De acordo com Chelkanoff Thier, pautas internacionais, ainda mais quando se fala em terrorismo, sempre serão muito importantes, no entanto o que se viu na cobertura de Minas Gerais é que a maior tragédia ambiental do Brasil foi colocada em segundo plano por questões econômicas e financeiras. “A impressão que tenho é que os veículos têm medo de falar sobre a Vale. A Samarco cometeu erro gravíssimo contra a população, mexeu com vidas e um distrito inteiro, e ninguém diz nada?”, questiona.
Para o acadêmico, a situação ainda tem agravante: pauta ambiental tem menos prestígio e é tratada de maneira secundária no Brasil. “Alguns especialistas defendem que por 100 anos vamos pagar pelo que aconteceu em Mariana. Só que o que vai acontecer no futuro acaba não ganhando espaço na imprensa. Vamos ter problemas de flora e fauna, de água, que já vive crise, e não se fala, pois o que acontece agora é mais importante do que vai acontecer. É um erro do jornalismo de maneira geral. A imprensa é imediatista”.

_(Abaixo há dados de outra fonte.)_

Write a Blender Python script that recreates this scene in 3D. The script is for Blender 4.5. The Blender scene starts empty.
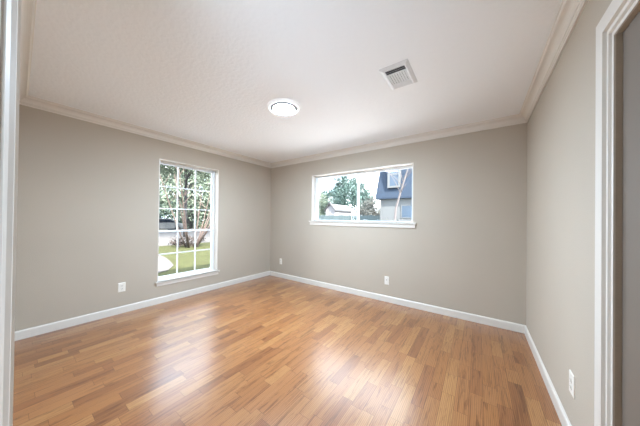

Chelkanoff Thier compara o que aconteceu em Minas Gerais com o caso da boate Kiss, que matou mais de 240 pessoas no interior do Rio Grande do Sul. Ele lembra que os âncoras deixaram as bancadas para apresentarem os jornalísticos no local. “Existe problema grande de critério no jornalismo brasileiro. Por qual motivo o apresentador não foi até o local ver a situação de Minas Gerais? Por que não enviaram mais jornalistas? Esse rompimento foi tão grave quanto o caso do incêndio em Santa Maria. Não há como mensurar a tragédia que foi o caso de Minas e a mídia não fala com proporção sobre o tema”. O professor concorda com Helena do ponto de vista das redes sociais. Para ele, as mídias alternativas ajudaram a noticiar e criar comoção diante do caso.